Money

Saudi Aramco to become world’s most valuable company with $1.7 trillion valuation



Saudi Aramco will sell shares at a target valuation of $1.6 – $1.7 trillion, comfortably making it the world’s most valuable company.

The price announced on Sunday is some way short of the £2 trillion that Saudi Arabia’s ruler Crown Prince Mohammad bin Salman had once targeted but still higher than Microsoft, Amazon and Apple which are the only other firms ever to have topped $1 trillion.

Saudi Arabia’s national oil company will sell around 1.5 per cent of its shares next month when it plans to list on Riyadh’s Tadawul stock exchange.

Plans to raise up to $100bn have been pared back substantially and shares will not now be formally marketed outside of Saudi Arabia and other Gulf states, the Financial Times reported. Analysts have speculated that this is due to poor international demand.

The sale is now expected to generate closer to 96 billion riyals (£20bn) after Aramco faced a series of problems including drone attacks on two of its oil facilities. 

Funds raised are to be channelled into the crown prince’s plans to shift Saudi Arabia’s economy away from its near-total dependence on oil revenues. Bin Salman’s attempts to portray himself as a modernising force have been undermined by the murder of journalist Jamal Khashoggi at the Saudi consulate last year.

Aramco’s sky-high valuation is based on churning out billions of barrels of oil for decades to come, which environmental groups have warned will undermine efforts to halt catastrophic climate change.

Aramco produces more oil than any other enterprise – around 11.6 million barrels per day, worth $719m at today’s market price. 

That volume of oil has made Aramco responsible for more global emissions than any other company in history by a comfortable margin, according to the Climate Accountability Network.

It also generates more profits than any other company with earnings of $111bn last year and a planned dividend of $75bn next year – five times more than Apple.

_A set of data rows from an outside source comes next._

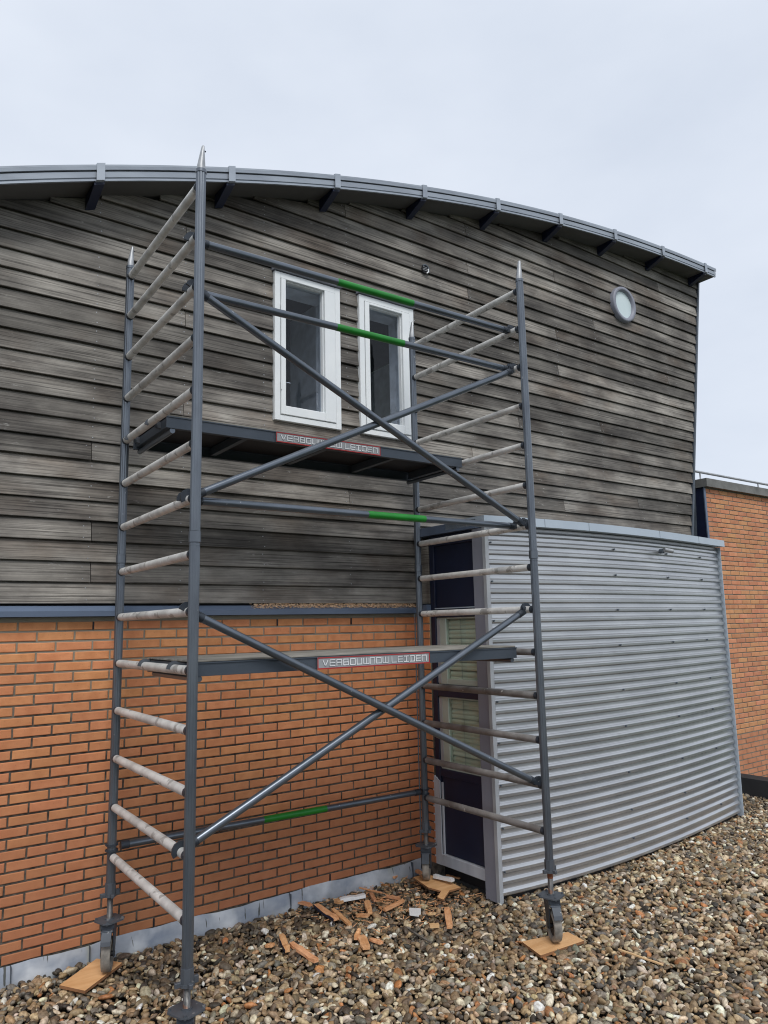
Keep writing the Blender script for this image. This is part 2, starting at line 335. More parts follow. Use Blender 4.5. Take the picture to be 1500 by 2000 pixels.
# ------------------------------------------------------------------ clad building
ZS, ZF, HB = 1.41058, -0.55504, .0625
bld = thing('clad_building', 'building with grey weathered timber boards above orange brick and a curved metal roof', 'building', (0, .5, -.66), MW)
def edge_s(z_): return 6.79 + (z_-2.309)*(7.433-6.79)/(5.705-2.309)       # leaning right end
SL = -2.4
# window holes in the cladding (s0,s1,z0,z1)
HOLES = [(1.177, 1.787, 2.893, 4.108), (1.982, 2.572, 2.895, 4.118)]
# solid wall behind boards, as panels around the holes
wb = MB()
def wallpanel(a, b_, z0, z1f, n=10):
    xs = np.linspace(a, b_, n+1)
    for i in range(n):
        x0, x1 = xs[i], xs[i+1]
        za, zb_ = z1f(x0), z1f(x1)
        wb.add([(x0,.012,z0),(x1,.012,z0),(x1,.012,zb_),(x0,.012,za),(x0,.11,z0),(x1,.11,z0),(x1,.11,zb_),(x0,.11,za)],
               [(0,1,2,3),(7,6,5,4),(0,4,5,1),(3,2,6,7),(0,3,7,4),(1,5,6,2)])
wallpanel(SL, 1.177, ZS, zc); wallpanel(1.787, 1.982, ZS, zc, 2); wallpanel(2.572, 6.7, ZS, zc, 14)
for h in HOLES:
    wallpanel(h[0], h[1], ZS, lambda s_, h=h: h[2], 1); wallpanel(h[0], h[1], h[3], zc, 3)
# leaning end
wb.add([(6.7,.012,ZS),(edge_s(ZS),.012,ZS),(edge_s(5.7),.012,5.70),(6.7,.012,zc(6.7)),(6.7,.11,ZS),(edge_s(ZS),.11,ZS),(edge_s(5.7),.11,5.70),(6.7,.11,zc(6.7))],
       [(0,1,2,3),(7,6,5,4),(0,4,5,1),(3,2,6,7),(1,5,6,2)])
clad = wb.obj('cladding_wall', 'wall_back', bld)
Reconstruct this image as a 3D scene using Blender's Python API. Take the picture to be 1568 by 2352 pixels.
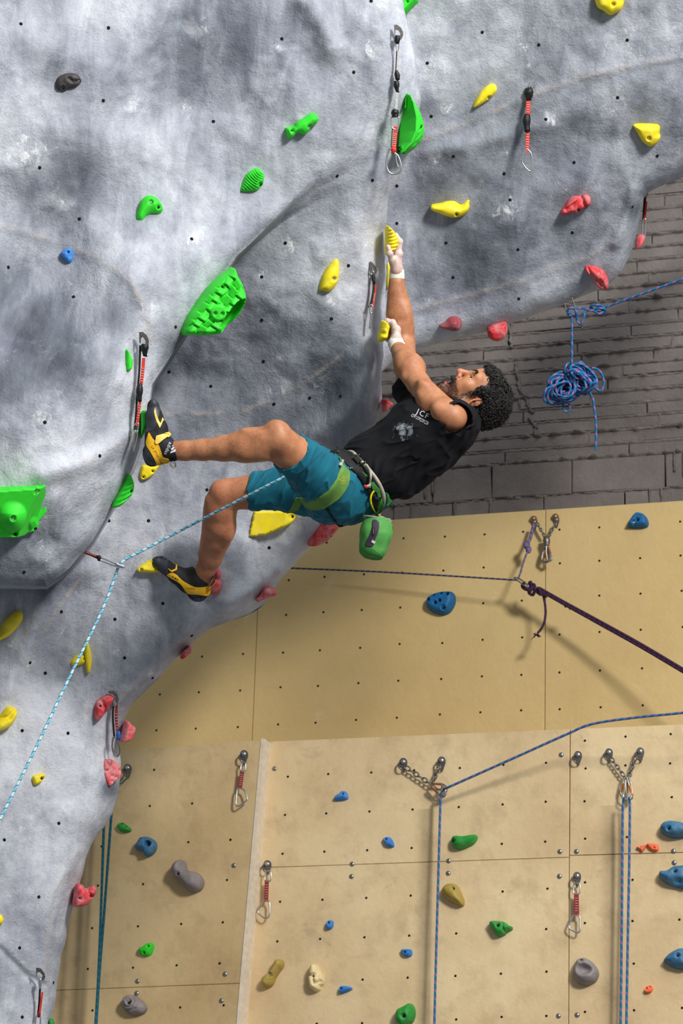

Investors must weigh the large potential payouts with the expected decline in oil prices and production as the world shifts to low-carbon energy sources.

Despite moves to curb climate change, demand for oil remains high and Saudi crude is among the cheapest to extract, meaning it is unlikely to stop production soon. 

The sale will generate a bonanza of fees for 27 banks that have been mandated to work on it, including Goldman Sachs, Citigroup, HSBC and JPMorgan.